Hundreds gather in Stockholm protesting against Nobel Prize for Handke
As the Nobel Prize Committee was handing over the prize in literature to Peter Handke, several hundred mostly Bosnians gathered in central Stockholm on Tuesday late afternoon to raise their voice against the decision to award the Austrian writer, known for his controversial stances on the 1992-95 Bosnian war, N1 reported live from the Sweden’s capital.
“They killed several thousands of our children in Srebrenica in three days. More than 5,000 of our children who had watched their mothers and fathers being taken away feel no hatred today. They don’t seek revenge. They got educated, they speak several languages. They’re the best children, our children from Bosnia and Herzegovina. They’re the pride and victory of the mothers who survived genocide,” said Munira Subasic, a representative of the Mothers of Srebrenica association, addressing the crowd in Stockholm.
Srebrenica victims’ association were amongst the first to raise their voice against the Nobel Prize for Handke, the writer known for his controversial stances on the events from the early 1990s in former Yugoslavia and supporting Slobodan Milosevic, the late Serbian nationalist leader who died in 2006 in detention while awaiting trial at the UN war crimes tribunal in the Hague for his role in the 1990s wars in the Balkans. Handke spoke at Milosevic’s funeral.
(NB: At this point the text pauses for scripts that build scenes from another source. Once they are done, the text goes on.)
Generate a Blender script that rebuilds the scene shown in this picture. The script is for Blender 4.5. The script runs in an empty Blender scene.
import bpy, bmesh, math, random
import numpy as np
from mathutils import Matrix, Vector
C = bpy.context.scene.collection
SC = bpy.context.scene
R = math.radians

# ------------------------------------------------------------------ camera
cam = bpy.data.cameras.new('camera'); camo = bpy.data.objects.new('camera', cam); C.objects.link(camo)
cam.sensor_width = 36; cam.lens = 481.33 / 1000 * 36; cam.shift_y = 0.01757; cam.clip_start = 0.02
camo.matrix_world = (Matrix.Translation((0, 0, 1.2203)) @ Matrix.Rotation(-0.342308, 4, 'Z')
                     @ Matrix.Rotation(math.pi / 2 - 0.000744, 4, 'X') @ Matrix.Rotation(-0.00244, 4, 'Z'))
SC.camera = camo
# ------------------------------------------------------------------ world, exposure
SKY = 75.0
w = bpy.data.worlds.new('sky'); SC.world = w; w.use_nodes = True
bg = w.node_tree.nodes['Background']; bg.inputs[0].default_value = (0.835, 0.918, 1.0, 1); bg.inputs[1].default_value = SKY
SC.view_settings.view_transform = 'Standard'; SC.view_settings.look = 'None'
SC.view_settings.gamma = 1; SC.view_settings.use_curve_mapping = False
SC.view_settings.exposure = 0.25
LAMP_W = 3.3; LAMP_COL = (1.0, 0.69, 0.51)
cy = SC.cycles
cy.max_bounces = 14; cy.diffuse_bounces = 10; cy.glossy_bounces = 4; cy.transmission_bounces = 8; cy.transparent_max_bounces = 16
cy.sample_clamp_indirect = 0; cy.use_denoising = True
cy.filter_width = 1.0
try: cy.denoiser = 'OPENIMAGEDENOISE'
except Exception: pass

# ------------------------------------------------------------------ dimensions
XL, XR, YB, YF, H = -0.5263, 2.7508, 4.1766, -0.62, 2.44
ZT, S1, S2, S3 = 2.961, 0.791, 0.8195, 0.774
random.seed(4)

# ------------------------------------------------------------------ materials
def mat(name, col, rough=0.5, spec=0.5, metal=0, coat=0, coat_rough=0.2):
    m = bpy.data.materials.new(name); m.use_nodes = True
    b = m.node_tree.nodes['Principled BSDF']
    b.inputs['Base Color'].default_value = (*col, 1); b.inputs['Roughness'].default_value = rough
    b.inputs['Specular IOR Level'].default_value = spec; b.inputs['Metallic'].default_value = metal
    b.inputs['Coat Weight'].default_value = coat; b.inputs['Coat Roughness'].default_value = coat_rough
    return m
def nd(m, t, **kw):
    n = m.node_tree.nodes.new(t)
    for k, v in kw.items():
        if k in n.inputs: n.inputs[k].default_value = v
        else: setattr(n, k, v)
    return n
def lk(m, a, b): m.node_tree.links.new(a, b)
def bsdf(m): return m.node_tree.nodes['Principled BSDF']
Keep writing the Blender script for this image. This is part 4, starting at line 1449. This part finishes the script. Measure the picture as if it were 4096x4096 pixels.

Additionally, a feature published by ‘The Guardian’ in 1999 carried Handke’s words saying that Muslims had staged their own massacres in Sarajevo and that he did not believe the Serb troops killed thousands of Muslim men and boys in Srebrenica in 1995.
The Academy, however, rejected the criticism, with the Academy’s head Mats Malm saying that, while it is true that Handke had made provocative statements on political issues, the author had never glorified bloodshed.
“The Academy … has not found anything in his writing that constitutes an attack on civil society or on the respect for the equality of all people,” Malm wrote.
Handke refused to answer questions about his views of Milosevic at a news conference held in Stockholm last Friday.
The award ceremony was boycotted by Bosnia, Croatia, Kosovo, Albania and Turkey.